Abstract

Climate change affects the planning, construction, operation and management of hydropower plants in various ways. Evaluating hydropower generation with nonstationary climate changes is important for planning electric power infrastructure development. For a new hydropower plant with climate change, specifying too large a reservoir may result in excessive investment if the future becomes drier, while too small a reservoir may cause insufficient utilization of hydropower resources. Whether to build a new hydropower station at once or build it dynamically in stages over time is challenged by uncertainty in future conditions. This study proposes a planning method for developing a flexible hydropower construction schedule to adapt to long-term uncertain hydrology with climate changes. Projected uncertain nonstationary hydrology scenarios were developed first, and Bayes’ theorem is used to update the probability of each scenario based on observed hydrologic conditions over time. A profit maximization model integrates stochastic dynamic programming and linear programming for a cascade hydropower system to evaluate hydropower plant expansion and how to build it dynamically with uncertain nonstationary climate conditions. In this, stochastic dynamic programming evaluates and prescribes inter-stage reservoir upgrades and linear programming prescribes inner-stage hydroelectric power generation. The case study of Jinsha cascade hydropower system in China’s Yunnan province illustrates the method. The intensity and trend of climate change effects on streamflow directly affect the optimized results. If streamflow decreases in the future, the best strategy is to build a small reservoir initially, without future changes.
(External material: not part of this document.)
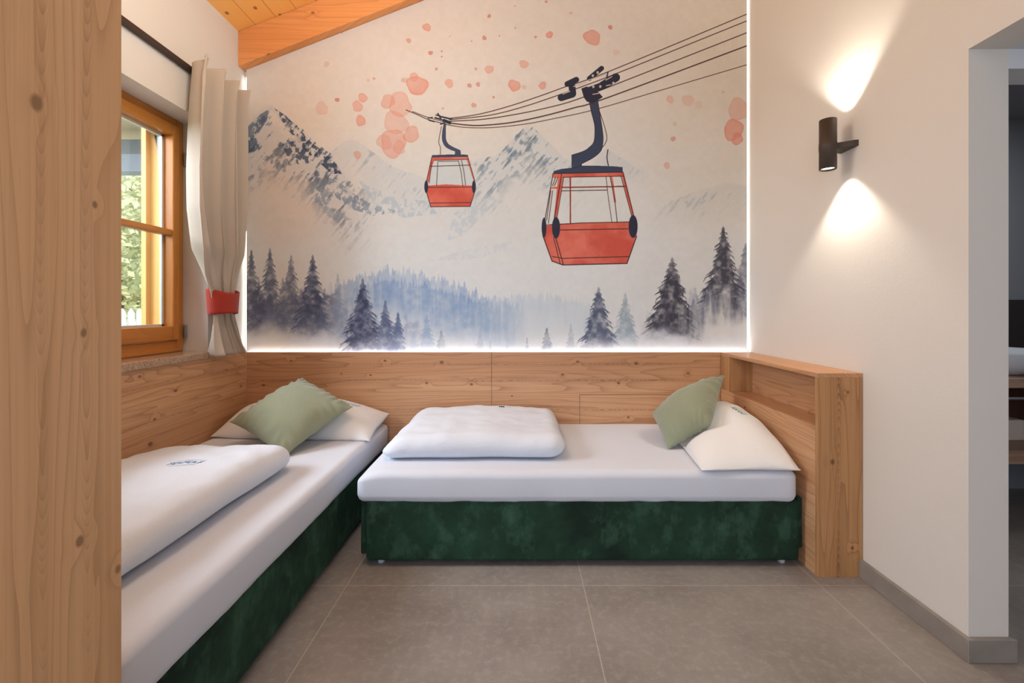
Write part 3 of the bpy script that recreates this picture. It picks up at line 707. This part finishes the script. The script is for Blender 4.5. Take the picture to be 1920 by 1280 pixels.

If streamflow increases in the future, it is better to build a small reservoir first, and gradually increase capacity according to observed changes in streamflow and economies of scale in capacity construction. If there is no clear trend in streamflow change, it is also better to build a small reservoir at first, then decide whether to expand the reservoir according to future observed changes in streamflow. This method with uncertain nonstationary climate change and upgrading adaptively with observed hydrology usually produced better results than optimization for a deterministic nonstationary hydrology.